Amy may have no choice, and banks usually don't take these things lightly, especially with someone who is not a customer. I don't know what the laws are in FL, and being that it was a check and the dollar amount, they may be federal laws, I don't know, but I do know that normally when something like this happens to your bank account, the bank will usually make good on it for you, but you must agree to prosecute. They won't make good if you don't. Otherwise people would have their friends "steal" from their accounts all the time. If you don't want to prosecute, then you are welcome to sue the people and hope you get your money back. If I were Amy I wouldn't care who was going to say what about me and I would prosecute anyway. Not to mention with something as open and shut as this one, I don't see how her private life matters, especially since it is very provable that she wasn't in the country when it happened.
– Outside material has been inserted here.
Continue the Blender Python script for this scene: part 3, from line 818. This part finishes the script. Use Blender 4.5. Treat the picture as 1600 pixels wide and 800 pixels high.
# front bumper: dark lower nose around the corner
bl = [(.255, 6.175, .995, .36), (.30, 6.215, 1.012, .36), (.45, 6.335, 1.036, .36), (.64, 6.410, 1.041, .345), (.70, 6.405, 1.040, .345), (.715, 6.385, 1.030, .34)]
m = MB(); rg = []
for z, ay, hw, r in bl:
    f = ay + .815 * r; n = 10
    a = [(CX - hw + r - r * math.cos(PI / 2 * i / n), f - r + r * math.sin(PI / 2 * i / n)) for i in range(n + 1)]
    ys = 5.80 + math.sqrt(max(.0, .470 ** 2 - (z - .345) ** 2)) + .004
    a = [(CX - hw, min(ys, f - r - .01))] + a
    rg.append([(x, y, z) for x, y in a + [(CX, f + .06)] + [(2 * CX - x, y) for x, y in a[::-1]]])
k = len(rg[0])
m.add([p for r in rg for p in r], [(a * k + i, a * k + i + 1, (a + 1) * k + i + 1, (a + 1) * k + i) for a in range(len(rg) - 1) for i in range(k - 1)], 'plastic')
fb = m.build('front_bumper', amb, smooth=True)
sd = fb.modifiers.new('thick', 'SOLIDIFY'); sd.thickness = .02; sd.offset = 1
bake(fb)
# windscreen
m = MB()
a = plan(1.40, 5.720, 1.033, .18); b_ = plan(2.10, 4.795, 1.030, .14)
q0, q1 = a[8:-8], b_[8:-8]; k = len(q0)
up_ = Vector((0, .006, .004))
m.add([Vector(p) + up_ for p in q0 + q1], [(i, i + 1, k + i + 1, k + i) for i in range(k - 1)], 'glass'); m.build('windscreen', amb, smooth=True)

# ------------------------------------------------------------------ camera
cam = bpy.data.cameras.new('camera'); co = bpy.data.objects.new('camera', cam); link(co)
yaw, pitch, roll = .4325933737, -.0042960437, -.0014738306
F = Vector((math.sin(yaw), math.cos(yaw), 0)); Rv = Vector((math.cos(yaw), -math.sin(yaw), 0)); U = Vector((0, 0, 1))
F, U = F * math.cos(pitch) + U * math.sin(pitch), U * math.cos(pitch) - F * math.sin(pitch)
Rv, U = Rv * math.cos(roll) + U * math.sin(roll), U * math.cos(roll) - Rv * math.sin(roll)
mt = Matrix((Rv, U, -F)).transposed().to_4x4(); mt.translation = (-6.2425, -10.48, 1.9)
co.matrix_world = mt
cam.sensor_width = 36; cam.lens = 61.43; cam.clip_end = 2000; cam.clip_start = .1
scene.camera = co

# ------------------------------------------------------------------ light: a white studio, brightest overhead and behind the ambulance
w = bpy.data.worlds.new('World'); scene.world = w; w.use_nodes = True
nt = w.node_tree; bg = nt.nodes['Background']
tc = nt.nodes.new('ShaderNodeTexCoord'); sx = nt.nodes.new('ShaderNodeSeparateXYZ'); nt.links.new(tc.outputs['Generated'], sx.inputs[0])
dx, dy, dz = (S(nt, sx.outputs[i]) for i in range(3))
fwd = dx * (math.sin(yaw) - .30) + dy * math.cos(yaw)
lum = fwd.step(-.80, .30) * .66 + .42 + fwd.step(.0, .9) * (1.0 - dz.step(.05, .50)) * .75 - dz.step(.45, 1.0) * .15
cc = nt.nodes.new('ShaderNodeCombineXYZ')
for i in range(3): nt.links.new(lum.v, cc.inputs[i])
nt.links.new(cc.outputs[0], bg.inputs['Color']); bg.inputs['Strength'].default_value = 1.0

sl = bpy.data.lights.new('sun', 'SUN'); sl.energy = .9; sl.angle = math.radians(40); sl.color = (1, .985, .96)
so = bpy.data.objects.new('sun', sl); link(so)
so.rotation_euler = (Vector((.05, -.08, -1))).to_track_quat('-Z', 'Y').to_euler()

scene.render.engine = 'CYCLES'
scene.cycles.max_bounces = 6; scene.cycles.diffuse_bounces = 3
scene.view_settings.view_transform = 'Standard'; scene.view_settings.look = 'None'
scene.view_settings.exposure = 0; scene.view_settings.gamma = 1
Notthatsmart, as to your post that said something about loaning her the car with the checkbook in it goes, no disrespect, just curious, I missed it I guess when I tried to multiquote:
I go to work during the day and since I work in retail, I don't bring money to work of any kind. If I had a friend come into town and stay with me, when I leave for work, in your opinion, would it be wrong of me to assume that I could leave for work and not take my check book with me and expect to come home and have had them not use it, or would inviting them to stay in my home when they were visiting also be an invitation to clean out my bank account while I was at work because leaving my checkbook at home in a drawer constitutes permission to use it? I swear I am not being snarky, I just want to know your thoughts on this.